Switzerland Primary School Curriculum - Mathematics (Lehrplan 21)

The Lehrplan 21 structures mathematics learning around competency areas, rather than specific grade levels. The following information is based on the framework described in the Lehrplan 21 for primary school mathematics. It covers three main competency areas: Number and Variables, Shape and Space, and Quantities, Functions, Data and Randomness. While the Lehrplan 21 does not explicitly separate 5th and 6th grade, these competencies are developed throughout the primary school cycle.

1. Number and Variables

This competency area focuses on developing a strong understanding of numbers, operations, and variables. It is further divided into three sub-areas:

  • A) Operating and Naming: Students learn to understand and use arithmetical terms and symbols, read and write numbers, count flexibly, order numbers by size, estimate results, perform basic operations (addition, subtraction, multiplication, division, and exponentiation), compare and transform terms, solve equations, and apply mathematical laws and rules.
  • B) Exploring and Reasoning: Students explore number and operation relationships, arithmetic patterns, explain, verify, and justify statements, conjectures, and results related to numbers and variables, and use tools to explore arithmetic patterns.
  • C) Mathematizing and Representing: Students represent, describe, discuss, and reproduce calculation methods, illustrate, describe, and generalize quantities, number sequences, and terms.

2. Shape and Space

This competency area focuses on developing spatial reasoning and geometric understanding. It is divided into three sub-areas:

  • A) Operating and Naming: Students understand and use geometric terms and symbols, represent, decompose, and assemble figures and solids, and determine and calculate lengths, areas, and volumes.
  • B) Exploring and Reasoning: Students explore geometric relationships, particularly between lengths, areas, and volumes, formulate conjectures, discuss findings, verify statements and formulas related to geometric relationships, and provide examples and justifications.
  • C) Mathematizing and Representing: Students represent solids and spatial relationships, fold, sketch, draw, and construct figures, discuss and verify representations of plane geometry, visualize figures and solids in different positions, represent and describe changes (mental geometry), determine the coordinates of figures and solids in a coordinate system, represent figures and solids based on their coordinates, and read and draw plans.

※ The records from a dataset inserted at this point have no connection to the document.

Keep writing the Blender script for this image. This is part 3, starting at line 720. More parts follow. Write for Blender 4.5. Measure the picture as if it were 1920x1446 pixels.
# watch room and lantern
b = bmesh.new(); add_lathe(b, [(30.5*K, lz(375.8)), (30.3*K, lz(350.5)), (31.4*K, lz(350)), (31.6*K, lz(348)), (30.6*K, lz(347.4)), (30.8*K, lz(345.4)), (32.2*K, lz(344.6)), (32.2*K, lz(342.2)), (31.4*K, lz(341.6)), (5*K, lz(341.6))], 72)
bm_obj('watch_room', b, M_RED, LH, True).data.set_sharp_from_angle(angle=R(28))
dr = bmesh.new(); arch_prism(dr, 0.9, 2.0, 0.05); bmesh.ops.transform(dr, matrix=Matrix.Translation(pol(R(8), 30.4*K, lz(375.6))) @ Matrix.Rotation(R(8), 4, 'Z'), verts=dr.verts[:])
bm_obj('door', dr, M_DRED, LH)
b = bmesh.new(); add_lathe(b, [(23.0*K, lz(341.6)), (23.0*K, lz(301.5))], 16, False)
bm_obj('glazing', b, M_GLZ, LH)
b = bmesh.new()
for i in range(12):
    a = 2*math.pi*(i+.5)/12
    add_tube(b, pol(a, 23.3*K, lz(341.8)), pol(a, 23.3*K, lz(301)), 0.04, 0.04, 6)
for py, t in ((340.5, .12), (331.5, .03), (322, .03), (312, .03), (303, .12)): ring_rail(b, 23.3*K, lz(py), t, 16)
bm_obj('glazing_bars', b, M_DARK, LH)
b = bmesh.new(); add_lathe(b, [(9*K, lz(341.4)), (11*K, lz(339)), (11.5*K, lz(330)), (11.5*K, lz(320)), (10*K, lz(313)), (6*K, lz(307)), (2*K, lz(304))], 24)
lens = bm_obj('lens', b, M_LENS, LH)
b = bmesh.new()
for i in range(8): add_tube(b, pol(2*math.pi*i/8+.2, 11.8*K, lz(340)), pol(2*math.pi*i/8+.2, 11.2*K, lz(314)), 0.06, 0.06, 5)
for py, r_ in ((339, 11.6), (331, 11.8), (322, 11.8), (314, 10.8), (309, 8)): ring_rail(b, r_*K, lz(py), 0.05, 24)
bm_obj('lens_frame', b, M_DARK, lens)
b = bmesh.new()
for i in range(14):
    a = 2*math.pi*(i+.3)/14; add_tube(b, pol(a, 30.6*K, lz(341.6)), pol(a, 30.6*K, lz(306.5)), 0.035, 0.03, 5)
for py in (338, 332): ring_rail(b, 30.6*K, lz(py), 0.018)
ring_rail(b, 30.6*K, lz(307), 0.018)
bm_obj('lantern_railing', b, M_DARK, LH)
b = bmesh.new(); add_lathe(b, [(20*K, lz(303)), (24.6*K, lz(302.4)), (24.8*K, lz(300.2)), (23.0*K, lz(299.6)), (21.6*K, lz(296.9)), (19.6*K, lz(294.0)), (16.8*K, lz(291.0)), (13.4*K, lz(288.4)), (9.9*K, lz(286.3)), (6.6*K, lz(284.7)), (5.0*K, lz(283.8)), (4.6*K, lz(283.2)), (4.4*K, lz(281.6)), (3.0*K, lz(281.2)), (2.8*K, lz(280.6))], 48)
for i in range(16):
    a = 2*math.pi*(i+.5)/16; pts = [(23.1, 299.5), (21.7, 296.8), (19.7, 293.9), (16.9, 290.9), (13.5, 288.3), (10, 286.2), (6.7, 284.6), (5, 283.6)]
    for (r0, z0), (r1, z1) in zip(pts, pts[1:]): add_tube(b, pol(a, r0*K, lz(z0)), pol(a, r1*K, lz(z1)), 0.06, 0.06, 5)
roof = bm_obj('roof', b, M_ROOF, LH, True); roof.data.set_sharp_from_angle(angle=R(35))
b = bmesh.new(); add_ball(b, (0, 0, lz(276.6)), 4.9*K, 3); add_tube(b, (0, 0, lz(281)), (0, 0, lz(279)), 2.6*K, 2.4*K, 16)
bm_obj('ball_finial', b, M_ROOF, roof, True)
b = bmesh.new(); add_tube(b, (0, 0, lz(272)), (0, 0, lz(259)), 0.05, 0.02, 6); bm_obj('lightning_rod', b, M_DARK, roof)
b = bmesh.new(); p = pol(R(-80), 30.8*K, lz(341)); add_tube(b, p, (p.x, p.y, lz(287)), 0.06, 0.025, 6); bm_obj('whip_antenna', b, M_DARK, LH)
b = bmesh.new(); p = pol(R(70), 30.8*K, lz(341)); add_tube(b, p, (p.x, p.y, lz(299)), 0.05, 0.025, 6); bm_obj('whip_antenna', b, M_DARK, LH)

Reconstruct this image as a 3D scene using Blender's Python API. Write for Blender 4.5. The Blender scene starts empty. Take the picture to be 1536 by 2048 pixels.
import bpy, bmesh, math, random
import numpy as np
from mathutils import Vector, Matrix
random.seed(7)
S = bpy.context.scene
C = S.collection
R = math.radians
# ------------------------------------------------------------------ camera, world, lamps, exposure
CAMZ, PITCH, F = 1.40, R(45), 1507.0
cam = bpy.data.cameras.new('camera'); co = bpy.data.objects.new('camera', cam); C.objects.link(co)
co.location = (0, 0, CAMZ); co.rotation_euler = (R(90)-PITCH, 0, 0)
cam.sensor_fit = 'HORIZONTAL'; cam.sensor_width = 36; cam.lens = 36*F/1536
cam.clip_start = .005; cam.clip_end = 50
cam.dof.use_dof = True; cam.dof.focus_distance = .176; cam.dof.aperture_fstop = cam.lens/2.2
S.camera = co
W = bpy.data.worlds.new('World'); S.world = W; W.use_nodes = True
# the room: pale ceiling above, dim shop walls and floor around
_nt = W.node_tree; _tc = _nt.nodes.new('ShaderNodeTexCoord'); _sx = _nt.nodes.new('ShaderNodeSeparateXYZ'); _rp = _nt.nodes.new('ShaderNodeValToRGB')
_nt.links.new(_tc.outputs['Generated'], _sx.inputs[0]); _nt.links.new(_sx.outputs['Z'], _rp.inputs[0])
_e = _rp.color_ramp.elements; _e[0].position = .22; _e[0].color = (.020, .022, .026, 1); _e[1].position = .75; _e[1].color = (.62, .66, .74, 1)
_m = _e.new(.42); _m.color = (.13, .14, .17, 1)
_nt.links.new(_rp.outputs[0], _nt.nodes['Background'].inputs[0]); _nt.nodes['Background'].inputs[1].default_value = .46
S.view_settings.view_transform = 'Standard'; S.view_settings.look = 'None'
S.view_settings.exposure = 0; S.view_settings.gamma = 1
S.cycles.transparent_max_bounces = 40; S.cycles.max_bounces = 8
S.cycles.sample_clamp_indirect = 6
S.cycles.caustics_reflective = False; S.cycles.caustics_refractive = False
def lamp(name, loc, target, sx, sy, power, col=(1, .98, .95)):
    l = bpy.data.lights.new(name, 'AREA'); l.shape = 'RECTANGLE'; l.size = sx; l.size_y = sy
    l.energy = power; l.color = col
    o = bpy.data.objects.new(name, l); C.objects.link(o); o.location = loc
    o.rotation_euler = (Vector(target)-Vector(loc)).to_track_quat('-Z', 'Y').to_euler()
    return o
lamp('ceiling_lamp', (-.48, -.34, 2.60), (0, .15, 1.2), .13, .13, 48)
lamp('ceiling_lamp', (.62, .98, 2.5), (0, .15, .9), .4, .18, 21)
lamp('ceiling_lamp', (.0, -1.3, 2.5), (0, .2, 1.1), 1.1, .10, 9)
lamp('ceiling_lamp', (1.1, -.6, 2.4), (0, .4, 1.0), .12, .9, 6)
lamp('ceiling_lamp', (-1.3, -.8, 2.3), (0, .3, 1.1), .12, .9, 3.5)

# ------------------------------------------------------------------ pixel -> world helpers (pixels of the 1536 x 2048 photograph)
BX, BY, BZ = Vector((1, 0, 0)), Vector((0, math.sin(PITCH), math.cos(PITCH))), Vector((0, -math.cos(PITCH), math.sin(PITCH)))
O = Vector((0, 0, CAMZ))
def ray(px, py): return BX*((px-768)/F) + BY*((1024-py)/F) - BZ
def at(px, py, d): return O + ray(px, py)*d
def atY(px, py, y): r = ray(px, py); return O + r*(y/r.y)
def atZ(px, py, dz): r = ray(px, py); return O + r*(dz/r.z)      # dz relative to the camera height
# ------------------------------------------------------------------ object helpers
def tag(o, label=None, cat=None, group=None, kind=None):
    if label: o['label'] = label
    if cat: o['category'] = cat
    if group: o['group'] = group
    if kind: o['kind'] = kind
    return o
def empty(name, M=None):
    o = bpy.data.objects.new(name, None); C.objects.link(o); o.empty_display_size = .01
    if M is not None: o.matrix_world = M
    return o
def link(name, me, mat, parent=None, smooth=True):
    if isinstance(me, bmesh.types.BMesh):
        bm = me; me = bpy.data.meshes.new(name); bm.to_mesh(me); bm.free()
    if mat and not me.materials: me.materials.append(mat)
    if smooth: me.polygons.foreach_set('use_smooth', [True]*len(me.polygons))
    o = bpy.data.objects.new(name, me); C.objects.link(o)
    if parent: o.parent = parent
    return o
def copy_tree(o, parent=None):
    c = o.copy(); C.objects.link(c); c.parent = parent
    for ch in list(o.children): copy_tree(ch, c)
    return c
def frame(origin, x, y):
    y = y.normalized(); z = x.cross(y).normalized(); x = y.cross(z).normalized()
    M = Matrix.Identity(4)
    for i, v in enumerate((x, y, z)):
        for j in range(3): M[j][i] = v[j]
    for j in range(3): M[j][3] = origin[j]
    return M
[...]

3. Quantities, Functions, Data and Randomness

This competency area focuses on developing an understanding of quantities, functional relationships, data analysis, and probability. It is divided into three sub-areas:

  • A) Operating and Naming: Students understand and use terms and symbols related to quantities, functions, data, and randomness, estimate, measure, convert, round, and calculate with quantities, and describe functional relationships and determine function values.
  • B) Exploring and Reasoning: Students formulate questions about quantity relationships and functional relationships, explore these relationships, verify and justify results, and explore, formulate conjectures, and verify situations related to statistics, combinatorics, and probability.
  • C) Mathematizing and Representing: Students collect, organize, represent, analyze, and interpret data related to statistics, combinatorics, and probability, mathematize, represent, and calculate real-world situations, interpret and verify results, and connect terms, formulas, equations, and tables with real-world situations.